#### Dataset excerpt
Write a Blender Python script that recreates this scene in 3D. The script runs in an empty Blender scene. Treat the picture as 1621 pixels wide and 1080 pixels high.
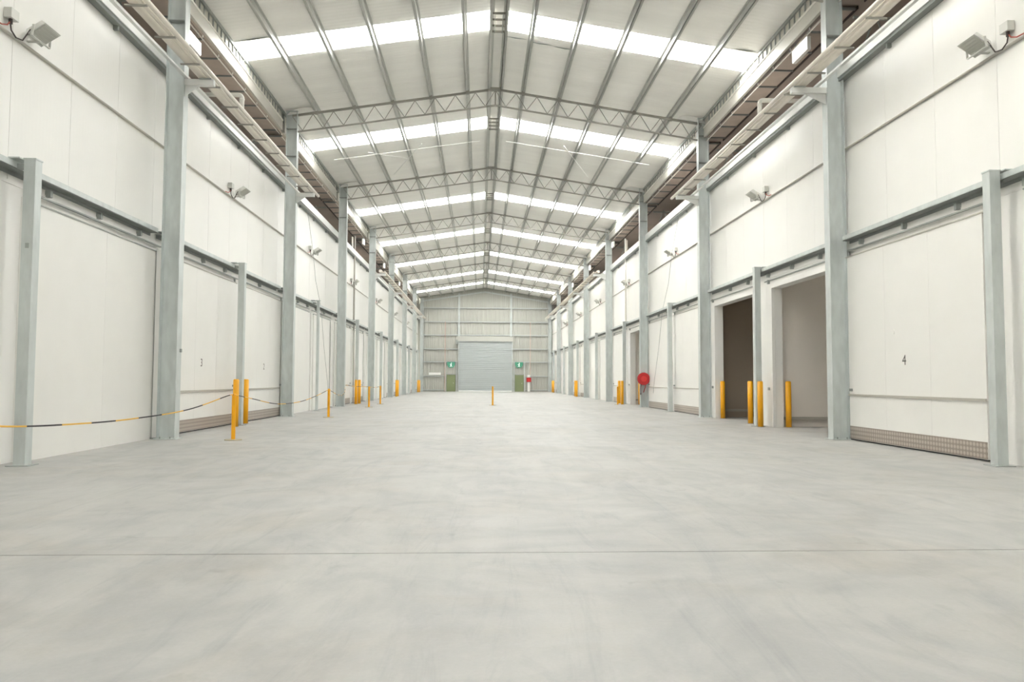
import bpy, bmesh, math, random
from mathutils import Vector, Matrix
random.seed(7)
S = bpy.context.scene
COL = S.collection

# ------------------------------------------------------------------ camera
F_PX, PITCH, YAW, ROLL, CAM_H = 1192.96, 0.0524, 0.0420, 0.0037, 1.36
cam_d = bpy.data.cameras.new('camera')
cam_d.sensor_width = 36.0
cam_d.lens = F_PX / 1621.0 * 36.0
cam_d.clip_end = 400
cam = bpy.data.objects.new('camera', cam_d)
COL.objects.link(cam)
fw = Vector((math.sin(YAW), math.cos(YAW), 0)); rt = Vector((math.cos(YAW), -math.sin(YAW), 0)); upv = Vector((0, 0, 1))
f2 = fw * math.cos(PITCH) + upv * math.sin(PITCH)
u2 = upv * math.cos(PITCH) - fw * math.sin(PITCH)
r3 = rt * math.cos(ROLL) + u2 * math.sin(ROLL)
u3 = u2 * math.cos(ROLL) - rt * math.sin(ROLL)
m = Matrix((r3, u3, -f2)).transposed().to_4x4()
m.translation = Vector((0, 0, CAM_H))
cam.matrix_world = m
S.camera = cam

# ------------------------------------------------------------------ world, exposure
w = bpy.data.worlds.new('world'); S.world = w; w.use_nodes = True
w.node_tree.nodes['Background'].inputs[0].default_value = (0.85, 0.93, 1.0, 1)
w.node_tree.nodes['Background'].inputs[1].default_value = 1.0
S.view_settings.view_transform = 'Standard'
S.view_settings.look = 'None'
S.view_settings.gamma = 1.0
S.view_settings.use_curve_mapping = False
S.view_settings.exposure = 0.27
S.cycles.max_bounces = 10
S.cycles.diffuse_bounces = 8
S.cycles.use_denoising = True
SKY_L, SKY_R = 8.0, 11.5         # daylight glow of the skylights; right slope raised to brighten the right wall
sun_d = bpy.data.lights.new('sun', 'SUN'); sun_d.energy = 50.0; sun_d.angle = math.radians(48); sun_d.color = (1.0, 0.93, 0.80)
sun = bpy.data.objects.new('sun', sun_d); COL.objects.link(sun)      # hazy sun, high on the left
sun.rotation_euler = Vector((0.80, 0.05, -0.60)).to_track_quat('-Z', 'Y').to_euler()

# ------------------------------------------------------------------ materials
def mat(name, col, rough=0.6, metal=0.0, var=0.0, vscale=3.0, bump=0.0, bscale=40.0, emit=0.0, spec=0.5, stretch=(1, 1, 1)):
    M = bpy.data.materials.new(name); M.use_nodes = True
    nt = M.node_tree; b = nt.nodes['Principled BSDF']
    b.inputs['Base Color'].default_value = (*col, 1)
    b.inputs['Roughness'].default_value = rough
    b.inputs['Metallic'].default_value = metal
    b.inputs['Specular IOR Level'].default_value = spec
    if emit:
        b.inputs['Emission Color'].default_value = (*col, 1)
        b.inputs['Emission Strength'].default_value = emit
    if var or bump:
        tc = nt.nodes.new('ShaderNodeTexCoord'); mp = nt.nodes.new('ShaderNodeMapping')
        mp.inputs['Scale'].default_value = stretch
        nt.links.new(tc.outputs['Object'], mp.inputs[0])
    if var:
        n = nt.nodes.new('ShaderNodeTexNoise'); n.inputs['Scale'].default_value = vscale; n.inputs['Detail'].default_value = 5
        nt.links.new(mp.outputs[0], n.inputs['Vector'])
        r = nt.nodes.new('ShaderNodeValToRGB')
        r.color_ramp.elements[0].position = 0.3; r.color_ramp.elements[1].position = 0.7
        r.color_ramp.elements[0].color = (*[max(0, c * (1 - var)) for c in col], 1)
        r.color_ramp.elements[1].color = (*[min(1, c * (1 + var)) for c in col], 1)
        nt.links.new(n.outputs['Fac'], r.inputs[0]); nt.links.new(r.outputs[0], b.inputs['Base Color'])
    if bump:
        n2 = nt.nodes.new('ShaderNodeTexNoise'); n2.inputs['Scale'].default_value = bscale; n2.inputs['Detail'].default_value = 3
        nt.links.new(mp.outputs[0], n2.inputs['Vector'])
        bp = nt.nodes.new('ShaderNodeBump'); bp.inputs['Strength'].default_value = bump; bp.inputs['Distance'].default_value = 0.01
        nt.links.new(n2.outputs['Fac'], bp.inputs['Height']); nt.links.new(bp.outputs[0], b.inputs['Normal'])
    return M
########
Description of the task —
The data should be printed again unchanged; leave its pictures out.

Written solution —
Write a Blender Python script that recreates this scene in 3D. The script runs in an empty Blender scene. Treat the picture as 1621 pixels wide and 1080 pixels high.
import bpy, bmesh, math, random
from mathutils import Vector, Matrix
random.seed(7)
S = bpy.context.scene
COL = S.collection

# ------------------------------------------------------------------ camera
F_PX, PITCH, YAW, ROLL, CAM_H = 1192.96, 0.0524, 0.0420, 0.0037, 1.36
cam_d = bpy.data.cameras.new('camera')
cam_d.sensor_width = 36.0
cam_d.lens = F_PX / 1621.0 * 36.0
cam_d.clip_end = 400
cam = bpy.data.objects.new('camera', cam_d)
COL.objects.link(cam)
fw = Vector((math.sin(YAW), math.cos(YAW), 0)); rt = Vector((math.cos(YAW), -math.sin(YAW), 0)); upv = Vector((0, 0, 1))
f2 = fw * math.cos(PITCH) + upv * math.sin(PITCH)
u2 = upv * math.cos(PITCH) - fw * math.sin(PITCH)
r3 = rt * math.cos(ROLL) + u2 * math.sin(ROLL)
u3 = u2 * math.cos(ROLL) - rt * math.sin(ROLL)
m = Matrix((r3, u3, -f2)).transposed().to_4x4()
m.translation = Vector((0, 0, CAM_H))
cam.matrix_world = m
S.camera = cam

# ------------------------------------------------------------------ world, exposure
w = bpy.data.worlds.new('world'); S.world = w; w.use_nodes = True
w.node_tree.nodes['Background'].inputs[0].default_value = (0.85, 0.93, 1.0, 1)
w.node_tree.nodes['Background'].inputs[1].default_value = 1.0
S.view_settings.view_transform = 'Standard'
S.view_settings.look = 'None'
S.view_settings.gamma = 1.0
S.view_settings.use_curve_mapping = False
S.view_settings.exposure = 0.27
S.cycles.max_bounces = 10
S.cycles.diffuse_bounces = 8
S.cycles.use_denoising = True
SKY_L, SKY_R = 8.0, 11.5         # daylight glow of the skylights; right slope raised to brighten the right wall
sun_d = bpy.data.lights.new('sun', 'SUN'); sun_d.energy = 50.0; sun_d.angle = math.radians(48); sun_d.color = (1.0, 0.93, 0.80)
sun = bpy.data.objects.new('sun', sun_d); COL.objects.link(sun)      # hazy sun, high on the left
sun.rotation_euler = Vector((0.80, 0.05, -0.60)).to_track_quat('-Z', 'Y').to_euler()

# ------------------------------------------------------------------ materials
def mat(name, col, rough=0.6, metal=0.0, var=0.0, vscale=3.0, bump=0.0, bscale=40.0, emit=0.0, spec=0.5, stretch=(1, 1, 1)):
    M = bpy.data.materials.new(name); M.use_nodes = True
    nt = M.node_tree; b = nt.nodes['Principled BSDF']
    b.inputs['Base Color'].default_value = (*col, 1)
    b.inputs['Roughness'].default_value = rough
    b.inputs['Metallic'].default_value = metal
    b.inputs['Specular IOR Level'].default_value = spec
    if emit:
        b.inputs['Emission Color'].default_value = (*col, 1)
        b.inputs['Emission Strength'].default_value = emit
    if var or bump:
        tc = nt.nodes.new('ShaderNodeTexCoord'); mp = nt.nodes.new('ShaderNodeMapping')
        mp.inputs['Scale'].default_value = stretch
        nt.links.new(tc.outputs['Object'], mp.inputs[0])
    if var:
        n = nt.nodes.new('ShaderNodeTexNoise'); n.inputs['Scale'].default_value = vscale; n.inputs['Detail'].default_value = 5
        nt.links.new(mp.outputs[0], n.inputs['Vector'])
        r = nt.nodes.new('ShaderNodeValToRGB')
        r.color_ramp.elements[0].position = 0.3; r.color_ramp.elements[1].position = 0.7
        r.color_ramp.elements[0].color = (*[max(0, c * (1 - var)) for c in col], 1)
        r.color_ramp.elements[1].color = (*[min(1, c * (1 + var)) for c in col], 1)
        nt.links.new(n.outputs['Fac'], r.inputs[0]); nt.links.new(r.outputs[0], b.inputs['Base Color'])
    if bump:
        n2 = nt.nodes.new('ShaderNodeTexNoise'); n2.inputs['Scale'].default_value = bscale; n2.inputs['Detail'].default_value = 3
        nt.links.new(mp.outputs[0], n2.inputs['Vector'])
        bp = nt.nodes.new('ShaderNodeBump'); bp.inputs['Strength'].default_value = bump; bp.inputs['Distance'].default_value = 0.01
        nt.links.new(n2.outputs['Fac'], bp.inputs['Height']); nt.links.new(bp.outputs[0], b.inputs['Normal'])
    return M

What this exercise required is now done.